— start DATA SECTION —
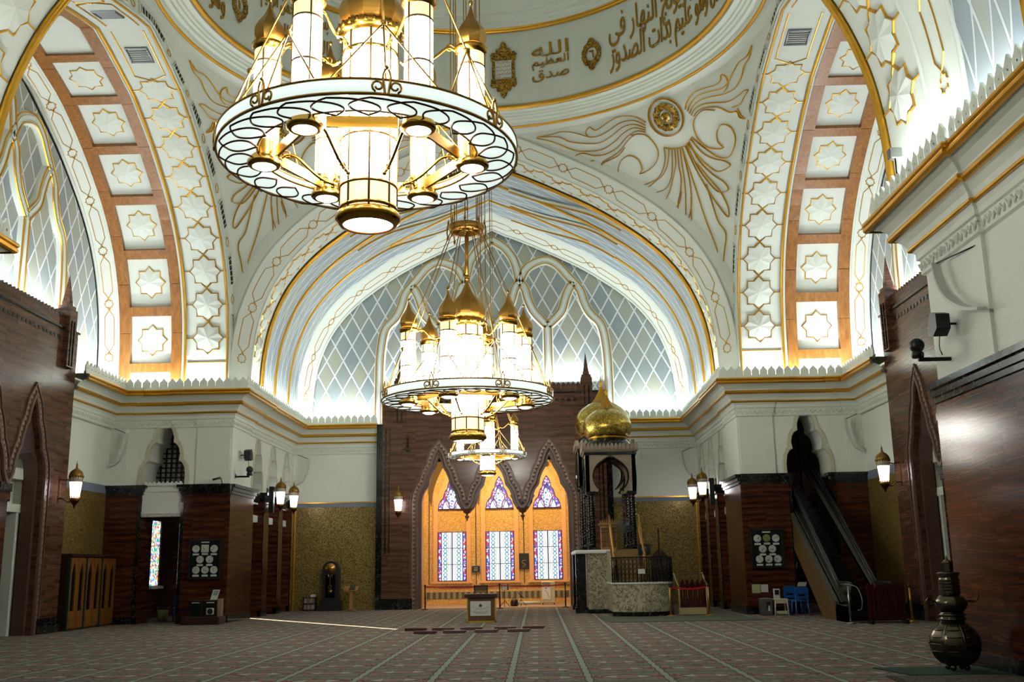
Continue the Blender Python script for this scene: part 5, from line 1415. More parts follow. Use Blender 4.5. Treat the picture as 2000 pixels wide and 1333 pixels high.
mb = MB(); RL = [(4.12, 34.3)]+FT+[(6.08, 34.9), (6.08, 36.1)]
L = [Vector((x, y, 0)) for x, y in RL]
for z in (1.08, 1.84): mb.tube([(p.x, p.y, z-(.35 if False else 0)) for p in L], .02, 6)
d = 0
for a, b in zip(L, L[1:]):
    ln = (b-a).length; u = (b-a)/ln; k = max(1, round(ln/.13))
    for i in range(k):
        p = a+u*(ln*i/k); q = a+u*(ln*(i+1)/k)
        for m in range(5):
            z0 = 1.1+.15*m; mb.tube([(p.x, p.y, z0), (q.x, q.y, z0+.15)], .007, 4); mb.tube([(p.x, p.y, z0+.15), (q.x, q.y, z0)], .007, 4)
    mb.tube([(a.x, a.y, 1.05), (a.x, a.y, 1.86)], .018, 6)
part('wrought_railing', mb, BLACKM, t)
# reading desk on the platform
t = thing('reading_desk', 'carved gilt-wood desk on the pulpit platform under the front dome', 'desk', (4.22, 37.0, 2.13))
mb = MB(); mb.bevbox((3.96, 36.75, 2.13), (4.50, 37.2, 2.98), .02); part('body', mb, WOODLT, t)
mb = MB()
for i in range(9): mb.tube([(4.0+.056*i, 36.73, 2.22), (4.0+.056*i, 36.73, 2.9)], .012, 5)
for z in (2.4, 2.72, 2.86): mb.box((3.95, 36.71, z), (4.51, 36.75, z+.03))
part('baluster_front', mb, WOODMID, t)
mb = MB(); mb.bevbox((3.9, 36.68, 2.98), (4.56, 37.25, 3.06), .02); 
for i in range(9): x = 3.95+.07*i; mb.lathe([(.001, 3.05), (.03, 3.08), (.02, 3.13), (.001, 3.16+.1*(1-abs(i-4)/4))], (x, 36.72, 0), 6)
part('top', mb, WOODLT, t)
mb = MB(); mb.tube([(4.08, 36.9, 3.06), (4.08, 36.86, 3.32)], .01, 5); mb.lathe([(.001, 3.30), (.02, 3.32), (.001, 3.38)], (4.08, 36.86, 0), 6); part('microphone', mb, BLACKM, t)
t = thing('pedestal_fan', 'round grey fan standing on the pulpit platform beside the desk', 'fan', (4.82, 37.3, 2.13))
mb = MB()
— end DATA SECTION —
* _WORK TO COMPLETE_
Repeat the listing in full and exactly. Do not include any images.

* _WRITTEN ANSWER_
Continue the Blender Python script for this scene: part 5, from line 1415. More parts follow. Use Blender 4.5. Treat the picture as 2000 pixels wide and 1333 pixels high.
mb = MB(); RL = [(4.12, 34.3)]+FT+[(6.08, 34.9), (6.08, 36.1)]
L = [Vector((x, y, 0)) for x, y in RL]
for z in (1.08, 1.84): mb.tube([(p.x, p.y, z-(.35 if False else 0)) for p in L], .02, 6)
d = 0
for a, b in zip(L, L[1:]):
    ln = (b-a).length; u = (b-a)/ln; k = max(1, round(ln/.13))
    for i in range(k):
        p = a+u*(ln*i/k); q = a+u*(ln*(i+1)/k)
        for m in range(5):
            z0 = 1.1+.15*m; mb.tube([(p.x, p.y, z0), (q.x, q.y, z0+.15)], .007, 4); mb.tube([(p.x, p.y, z0+.15), (q.x, q.y, z0)], .007, 4)
    mb.tube([(a.x, a.y, 1.05), (a.x, a.y, 1.86)], .018, 6)
part('wrought_railing', mb, BLACKM, t)
# reading desk on the platform
t = thing('reading_desk', 'carved gilt-wood desk on the pulpit platform under the front dome', 'desk', (4.22, 37.0, 2.13))
mb = MB(); mb.bevbox((3.96, 36.75, 2.13), (4.50, 37.2, 2.98), .02); part('body', mb, WOODLT, t)
mb = MB()
for i in range(9): mb.tube([(4.0+.056*i, 36.73, 2.22), (4.0+.056*i, 36.73, 2.9)], .012, 5)
for z in (2.4, 2.72, 2.86): mb.box((3.95, 36.71, z), (4.51, 36.75, z+.03))
part('baluster_front', mb, WOODMID, t)
mb = MB(); mb.bevbox((3.9, 36.68, 2.98), (4.56, 37.25, 3.06), .02); 
for i in range(9): x = 3.95+.07*i; mb.lathe([(.001, 3.05), (.03, 3.08), (.02, 3.13), (.001, 3.16+.1*(1-abs(i-4)/4))], (x, 36.72, 0), 6)
part('top', mb, WOODLT, t)
mb = MB(); mb.tube([(4.08, 36.9, 3.06), (4.08, 36.86, 3.32)], .01, 5); mb.lathe([(.001, 3.30), (.02, 3.32), (.001, 3.38)], (4.08, 36.86, 0), 6); part('microphone', mb, BLACKM, t)
t = thing('pedestal_fan', 'round grey fan standing on the pulpit platform beside the desk', 'fan', (4.82, 37.3, 2.13))
mb = MB()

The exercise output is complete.